The cost of X is higher than the cost of Y.

The words "great" and "greater" are used with intangible costs (but not exclusively with such costs):

Henry's rise to the top in the sport of boxing came at a greater cost to his health than all the prizes he ever won.

"more" does not work with nouns very well, unless they are numbers. And this means they have to grammatically be numbers, and not merely look like numbers or have a semantic connection with numbers:

The number of apples on the table is { ? more | greater } than the number of oranges on the same table.

Paradoxically, the word "number" is not a number! But:

There are more apples than oranges on the table. [Different role of "more".]

Three apples is more than two apples. [Three is a number.]

Three is { more | greater } than two.

The number three is { *more | greater } than the number two.
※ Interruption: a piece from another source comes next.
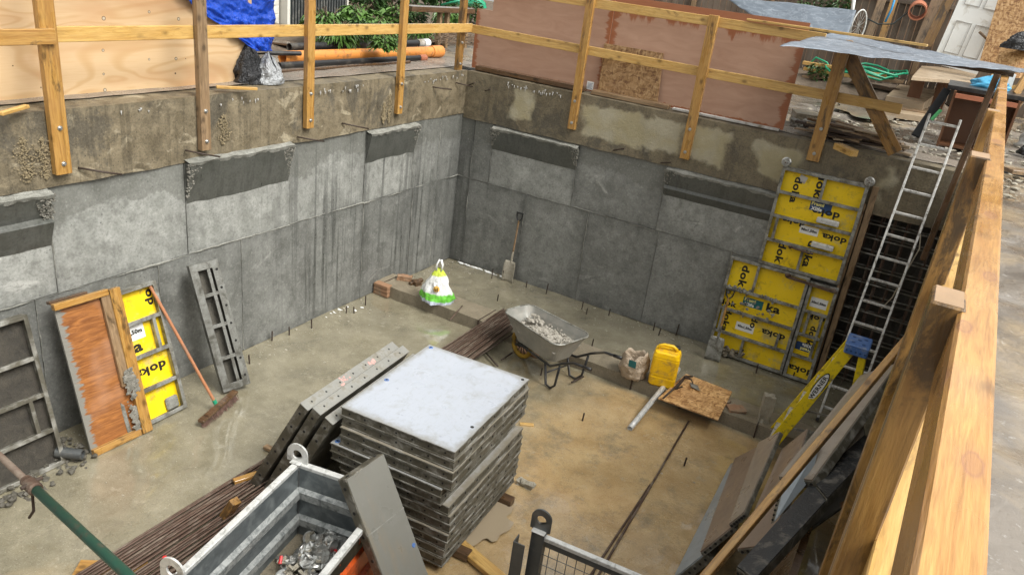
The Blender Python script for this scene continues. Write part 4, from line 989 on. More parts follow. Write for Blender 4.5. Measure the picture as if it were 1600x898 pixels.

Like the word "number", the word "cost" is not a number, even if the cost is semantically identifiable with concrete dollar figure. Semantically a cost (of this type) is some kind of number, but grammatically it isn't. Thus:

Three hundred dollars is more than two hundred dollars, but the cost of a three hundred dollar item is higher than the cost of a hundred dollar item.

It may help to look at another word instead of cost. How about "damage":

In last week's accident, the damage to the passenger car was {*more | greater} than the damage to the truck.

The car was more damaged than the truck.

According to the insurance adjustor, the damage {is | comes to | is estimated at} more than three thousand dollars.